礼拝説教


2021/10/17

「信仰のないわたしをお助けください」

マルコによる福音書9:14〜29
伝道師 上田充香子


◇「病気」ということに敏感になっている昨今、私たちは自分自身、また身近な人たちに向けて病気を心配することが今までよりも多くあったことだろう。今日の聖書の箇所も病気の息子を持つ父親の話である。息子の悪霊に取りつかれたとされる病気を癒していただくために、父親は息子を連れてイエス様のところにやって来た。丁度イエス様が不在だったため、弟子たちにお願いしたが、弟子たちには出来なかった。そこにイエス様がお帰りになった。

◇父親の訴えにイエス様は「いつまで、あなたがたに我慢しなければならないのか」とお答えになった。このイエス様の嘆き悲しみの言葉は弟子たち、父親、群衆、そして私たちにも向けられている。教えても伝わらない弟子たち、「おできになるなら」と保険をかける父親、イエス様の伝えたい教えではなく、奇跡ばかりを噂する群衆、そして愛しても物分かりの悪い私たちこそ主イエスにお叱りを受けなければならないものなのである。しかし、主イエスの「あなたがたに我慢しなければならないのか」ということばは、嘆きと悲しみだけではなく、相手を喜んで受け入れるという意味でも使われる言葉である。イエス様は弟子たち、父親、群衆、私たちを諦めたのではなく、なお愛してくださり、信じる者へと招き入れようとしてくださっているのである。

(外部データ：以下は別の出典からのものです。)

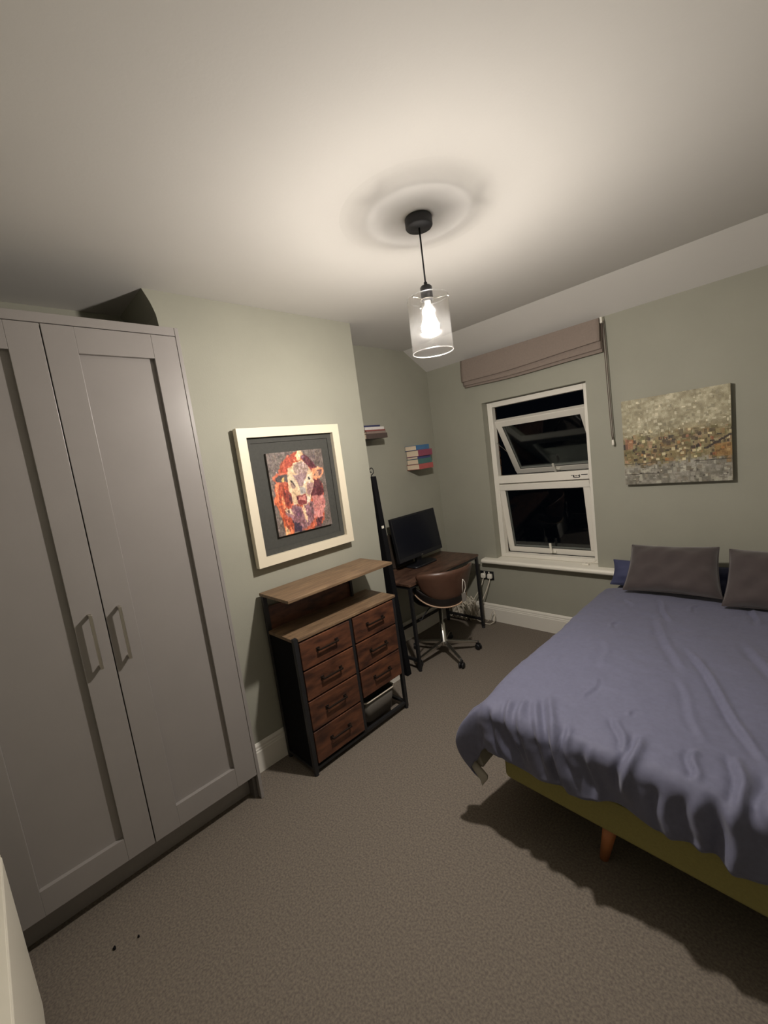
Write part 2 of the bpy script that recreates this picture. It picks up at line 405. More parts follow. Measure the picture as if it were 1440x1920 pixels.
gp = [(BR_*math.cos(a), BZ_+BR_*math.sin(a)*(1 if a > 0 else 1.25)) for a in np.linspace(CUT, -PI/2, 12)]
MB().lathe(gp, (px, py, 0), 24).build('bulb', 'bulb_glow', pl)

# ------------------------------------------------------------------ wardrobe
XW = 0.203
wd = thing('wardrobe', (-0.1, -3.12, 0), 'tall grey shaker wardrobe filling the alcove beside the chimney breast', 'wardrobe')
ca = MB().box(XA+0.004, XW-0.031, -2.628, -2.612, 0.0, 2.395).box(XA+0.004, XW-0.031, -3.655, -3.640, 0, 2.395)
ca.box(XA+0.004, XW-0.031, -3.640, -2.628, 2.375, 2.395).box(XA+0.004, XW-0.031, -3.640, -2.628, 0.13, 0.148).box(XA+0.004, XA+0.016, -3.640, -2.628, 0.148, 2.375)
ca.build('carcass', 'wardrobe_inside', wd)
B(XW-0.112, XW-0.095, -3.640, -2.612, 0.0, 0.138).build('plinth', 'wardrobe_grey', wd)
B(0.002, XW, -2.6085, -2.5915, 0.0, 2.437).build('end_panel', 'wardrobe_grey', wd, bevel=0.0015)
B(XW-0.020, XW, -3.655, -2.6095, 2.399, 2.437).build('top_filler', 'wardrobe_grey', wd, bevel=0.0015)
B(XW-0.020, XW, -3.655, -3.6125, 0.144, 2.397).build('side_filler', 'wardrobe_grey', wd, bevel=0.0015)
def door(y0, y1, hy):
    z0, z1 = 0.144, 2.396; sw = 0.106; rw = 0.105
    d = B(XW-0.030, XW-0.020, y0+0.01, y1-0.01, z0+0.01, z1-0.01).build('door', 'wardrobe_grey', wd)
    B(XW-0.030, XW, y0, y0+sw, z0, z1).build('stile', 'wardrobe_grey', d, bevel=0.0015)
    B(XW-0.030, XW, y1-sw, y1, z0, z1).build('stile', 'wardrobe_grey', d, bevel=0.0015)
    B(XW-0.030, XW-0.0006, y0+sw, y1-sw, z1-rw, z1).build('rail', 'wardrobe_grey', d, bevel=0.0012)
    B(XW-0.030, XW-0.0006, y0+sw, y1-sw, z0, z0+rw).build('rail', 'wardrobe_grey', d, bevel=0.0012)
    h = MB().box(XW+0.026, XW+0.036, hy-0.006, hy+0.006, 1.012, 1.244)
    h.box(XW-0.001, XW+0.030, hy-0.006, hy+0.006, 1.012, 1.024).box(XW-0.001, XW+0.030, hy-0.006, hy+0.006, 1.232, 1.244)
    h.build('handle', 'nickel', d, bevel=0.0015)
door(-3.1075, -2.6105, -3.057)
door(-3.6095, -3.1115, -3.162)

# ------------------------------------------------------------------ picture on the chimney breast
def inv_homography(src):
    """maps points of the quad src (TL,TR,BR,BL) to the unit square"""
    dst = [(0, 0), (1, 0), (1, 1), (0, 1)]; A = []; b = []
    for (x, y), (u, v) in zip(src, dst):
        A.append([x, y, 1, 0, 0, 0, -u*x, -u*y]); b.append(u)
        A.append([0, 0, 0, x, y, 1, -v*x, -v*y]); b.append(v)
    h = np.linalg.solve(np.array(A, float), np.array(b, float))
    def fn(p):
        x, y = p; w_ = h[6]*x+h[7]*y+1
        return ((h[0]*x+h[1]*y+h[2])/w_, (h[3]*x+h[4]*y+h[5])/w_)
    return fn
def inpoly(U, V, poly):
    ins = np.zeros(U.shape, bool); n = len(poly)
    for i in range(n):
        x1, y1 = poly[i]; x2, y2 = poly[(i+1) % n]
        if y1 == y2: continue
        c = ((y1 > V) != (y2 > V)) & (U < (x2-x1)*(V-y1)/(y2-y1)+x1)
        ins ^= c
    return ins
def painted_panel(name, img, origin, du, dv, nrm, depth, parent, edge=(0.1, 0.09, 0.08)):
    """canvas: a front face of many small quads carrying painted colours, with real side faces"""
    nv, nu = img.shape[:2]
    m = MB(); O_ = Vector(origin); du = Vector(du); dv = Vector(dv); nrm = Vector(nrm)
    P = [[O_+du*(j/nu)+dv*(i/nv)+nrm*depth for j in range(nu+1)] for i in range(nv+1)]
    m.grid(P, False)
    c = [O_, O_+du, O_+du+dv, O_+dv]; t = [p+nrm*depth for p in c]
    m.add(c+t, [(0, 1, 2, 3)]+[(i, (i+1) % 4, 4+(i+1) % 4, 4+i) for i in range(4)])
    off = WLOC[parent.name] if parent else Vector((0, 0, 0))
    me = bpy.data.meshes.new(name); me.from_pydata([tuple(Vector(p)-off) for p in m.v], [], m.f); me.update()
    at = me.color_attributes.new('paint', 'FLOAT_COLOR', 'CORNER')
    cols = np.zeros((len(me.loops), 4), np.float32); cols[:, 3] = 1; cols[:, :3] = edge
    flat = img.reshape(-1, 3); flat = np.where(flat <= 0.04045, flat/12.92, ((flat+0.055)/1.055)**2.4)
    cols[:nv*nu*4, :3] = np.repeat(flat, 4, axis=0)
    at.data.foreach_set('color', cols.ravel())
    me.materials.append(MATS['oil_paint'])
    o = bpy.data.objects.new(name, me); COL.objects.link(o)
    if parent: o.parent = parent
    WLOC[o.name] = off
    return o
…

◇「『できれば』と言うのか。信じる者には何でもできる。」「信じます。信仰のないわたしをお助けください。」父親はイエス様に信仰を言い表した。息子の病気ではなく、「わたしを」お助けください、という言葉に変えられたのである。私たちも信仰のないそのままの姿で主イエスにすべてをあずけるしかない。父親と一緒に私たちも「信じます。信仰のないわたしをお助けください。」と叫ばなければならないのである。息子の病を癒し、主イエスの復活を思い起こさせるかのように、私たちも主イエスの十字架によって神様に死から新しい命へ導かれた。その命を主にお返しする歩みをここからまた歩み出そう。